花子 入院するときは皆さんに心配かけたらあかんと思って、ツイッターに「宇宙へ旅立ちます~」って投稿した。退院した日には「宇宙から戻りました」って書いて再開。そこから毎日、1分くらいの映像を添えてアップを続けてる。ツイッターの文字数制限の140字ギリギリになるよう、いつも考えて書くし、コメントへの返信も全部違う文面で。

それは私の勉強でもあるのよ。考えて言葉を発する習慣をつけないと、仕事のとき言葉がうまく口から出なくなると思うから。入院中は大助くんも、たびたび「日記書いたらどうや」って言ってたね。

大助 右手のリハビリになるしね。いまは色鉛筆を使ってイラストも描けるようになった。

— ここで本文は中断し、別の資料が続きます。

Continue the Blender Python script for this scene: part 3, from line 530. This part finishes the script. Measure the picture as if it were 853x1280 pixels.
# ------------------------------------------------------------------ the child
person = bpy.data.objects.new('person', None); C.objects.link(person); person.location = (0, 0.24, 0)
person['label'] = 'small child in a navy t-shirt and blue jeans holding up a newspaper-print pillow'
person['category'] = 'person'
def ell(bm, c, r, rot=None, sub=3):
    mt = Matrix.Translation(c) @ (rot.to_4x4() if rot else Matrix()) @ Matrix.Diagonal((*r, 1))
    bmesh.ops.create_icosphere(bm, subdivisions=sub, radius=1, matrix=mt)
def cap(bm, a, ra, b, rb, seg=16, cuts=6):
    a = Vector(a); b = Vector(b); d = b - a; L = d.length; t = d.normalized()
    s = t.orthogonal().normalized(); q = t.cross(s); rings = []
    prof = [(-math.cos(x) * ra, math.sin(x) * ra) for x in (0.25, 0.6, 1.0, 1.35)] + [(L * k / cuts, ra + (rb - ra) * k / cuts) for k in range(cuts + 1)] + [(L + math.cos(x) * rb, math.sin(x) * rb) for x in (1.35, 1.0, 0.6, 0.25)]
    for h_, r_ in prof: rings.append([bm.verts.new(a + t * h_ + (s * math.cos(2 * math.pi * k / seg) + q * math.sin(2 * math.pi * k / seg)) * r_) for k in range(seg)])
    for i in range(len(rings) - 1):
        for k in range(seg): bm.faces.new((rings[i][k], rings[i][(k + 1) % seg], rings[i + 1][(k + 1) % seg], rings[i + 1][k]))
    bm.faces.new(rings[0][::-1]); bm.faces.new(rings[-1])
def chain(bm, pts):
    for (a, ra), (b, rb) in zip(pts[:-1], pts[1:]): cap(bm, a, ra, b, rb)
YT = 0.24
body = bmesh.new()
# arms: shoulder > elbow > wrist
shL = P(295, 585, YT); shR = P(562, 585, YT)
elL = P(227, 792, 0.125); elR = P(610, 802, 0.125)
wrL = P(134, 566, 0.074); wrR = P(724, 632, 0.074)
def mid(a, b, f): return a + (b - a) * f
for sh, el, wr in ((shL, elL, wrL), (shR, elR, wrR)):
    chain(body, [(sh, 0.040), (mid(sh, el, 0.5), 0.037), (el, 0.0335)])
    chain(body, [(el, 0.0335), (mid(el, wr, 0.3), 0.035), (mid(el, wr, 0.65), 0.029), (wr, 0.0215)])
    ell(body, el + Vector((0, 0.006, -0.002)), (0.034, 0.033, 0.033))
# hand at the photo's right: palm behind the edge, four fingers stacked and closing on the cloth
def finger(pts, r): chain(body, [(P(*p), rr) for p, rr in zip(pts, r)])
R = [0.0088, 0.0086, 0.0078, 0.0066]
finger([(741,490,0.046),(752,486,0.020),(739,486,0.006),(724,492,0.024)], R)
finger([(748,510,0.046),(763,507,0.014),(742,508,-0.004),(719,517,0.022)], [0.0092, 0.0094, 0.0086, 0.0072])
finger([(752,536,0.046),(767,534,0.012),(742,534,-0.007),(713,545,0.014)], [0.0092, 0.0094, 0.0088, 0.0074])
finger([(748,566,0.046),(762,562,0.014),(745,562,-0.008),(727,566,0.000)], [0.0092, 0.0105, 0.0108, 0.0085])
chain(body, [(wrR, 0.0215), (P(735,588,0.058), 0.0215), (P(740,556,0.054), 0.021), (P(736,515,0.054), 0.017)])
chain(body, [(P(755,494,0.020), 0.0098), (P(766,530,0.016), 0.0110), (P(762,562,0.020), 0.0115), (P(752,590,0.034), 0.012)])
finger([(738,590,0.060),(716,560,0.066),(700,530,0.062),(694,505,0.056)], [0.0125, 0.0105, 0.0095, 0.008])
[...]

花子 今年の年賀状は1枚1枚違う寅の絵を描いて。趣味の手芸も、これまで自分で編んできた漫才の衣装をほどいて、お帽子に編み直したり。手先を動かす趣味があったのはよかったな。

大助 僕たちは家にいても外に出ても、弟子やらなにやらで常に周りは人だらけ。稽古はしても、夫婦でゆっくり話をしたこともなかった。

花子 なかったなあ。結婚したときから、ずっとね。

大助 こうしてふたりきりで過ごすようになって、いろんな話をして、はじめて「夫婦だ」ということを感じてます。これまでは僕がほとんどネタをつくって、意見を言って、嫁はんはそれを聞いてきてくれたけど、これからはまず嫁はんを大事にしたい。ゆくゆくはふたりで「お礼漫才」をしていきたいね。

花子 一時はユーチューブで漫才を配信することも考えたけど、大助くんが「せっかくならセンターマイクに戻ろう」と言ってくれたのは嬉しかった。漫才師としては、センターマイクの前に立って漫才をすることが「お礼漫才」。それに向けて、今日を明日を頑張ります。